Wanneer een OBO werd uitgevoerd op een perceel waarop risico-activiteiten met 1,1,1-TCA werden uitgevoerd en er geen DAEB (duidelijke aanwijzing voor een ernstige bedreiging) werd vastgesteld, moet bij een volgende (periodiek) OBO 1,4-dioxaan worden onderzocht.

Scenario 2 – OBO conform, BBO noodzakelijk

Voor BBO’s die vanaf 1 mei 2017 worden ingediend, moet 1,4-dioxaan worden onderzocht, wanneer voor 1,1,1-TCA in het grondwater een BBO noodzakelijk is. Bemonstering en analyse van een ondiepe peilbuis in de kernzone van de 1,1,1-TCA verontreiniging wordt geadviseerd. Omwille van het verschillend pluimgedrag van 1,4-dioxaan in vergelijking met gechloreerde ethanen, is een ondiepe peilbuis nodig.

Scenario 3 – BBO conform, geen saneringsnoodzaak

Wanneer een beschrijvend bodemonderzoek, uitgevoerd op een site waarvoor 1,1,1-TCA een verdachte stof is, conform werd verklaard zonder saneringsnoodzaak, dient bij een volgende (periodiek) OBO toch 1,4-dioxaan in het grondwater te worden onderzocht.

Scenario 4 – BBO conform, saneringsnoodzaak

Wanneer een beschrijvend bodemonderzoek conform werd verklaard met een saneringsnoodzaak, wordt het niet onderzocht hebben van 1,4-dioxaan wanneer 1,1,1-TCA een verdachte stof is, als hiaat in het BBO te worden beschouwd. 1,4-dioxaan dient dan te worden onderzocht via een aanvulling van het BBO.

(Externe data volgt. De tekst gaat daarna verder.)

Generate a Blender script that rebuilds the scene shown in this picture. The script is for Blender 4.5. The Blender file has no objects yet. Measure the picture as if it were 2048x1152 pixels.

Scenario 5 – BSP conform, saneringswerken nog niet gestart

Wanneer een bodemsaneringsproject conform werd verklaard maar de saneringswerken nog niet werden gestart (m.a.w. er werd nog geen kwaliteitsplan ingediend), wordt geadviseerd om alsnog een onderzoek naar 1,4-dioxaan in de 1,1,1-TCA kernzone uit te voeren, en de nodige aanvullingen te doen.

Scenario 6 – BSP conform, saneringswerken in uitvoering

Wanneer een bodemsaneringsproject conform werd verklaard en de saneringswerken in uitvoering zijn, wordt geadviseerd om alsnog een onderzoek naar 1,4-dioxaan uit te voeren in de 1,1,1-TCA kernzone of in de pluim indien de kernzone werd verwijderd, en de nodige aanvullingen te doen.

Indien grondwaterbemalingen en lozingen worden uitgevoerd, dient het het lozingswater te worden gecontroleerd op 1,4-dioxaan. We stellen voor een lozingsnorm van 50 µg/l te hanteren.

Scenario 7 – Eindevaluatieonderzoek conform

Wanneer een eindevaluatieonderzoek conform werd verklaard en 1,1,1-TCA een verdachte stof was op de site, dient bij een volgende (periodiek) OBO 1,4-dioxaan te worden onderzocht.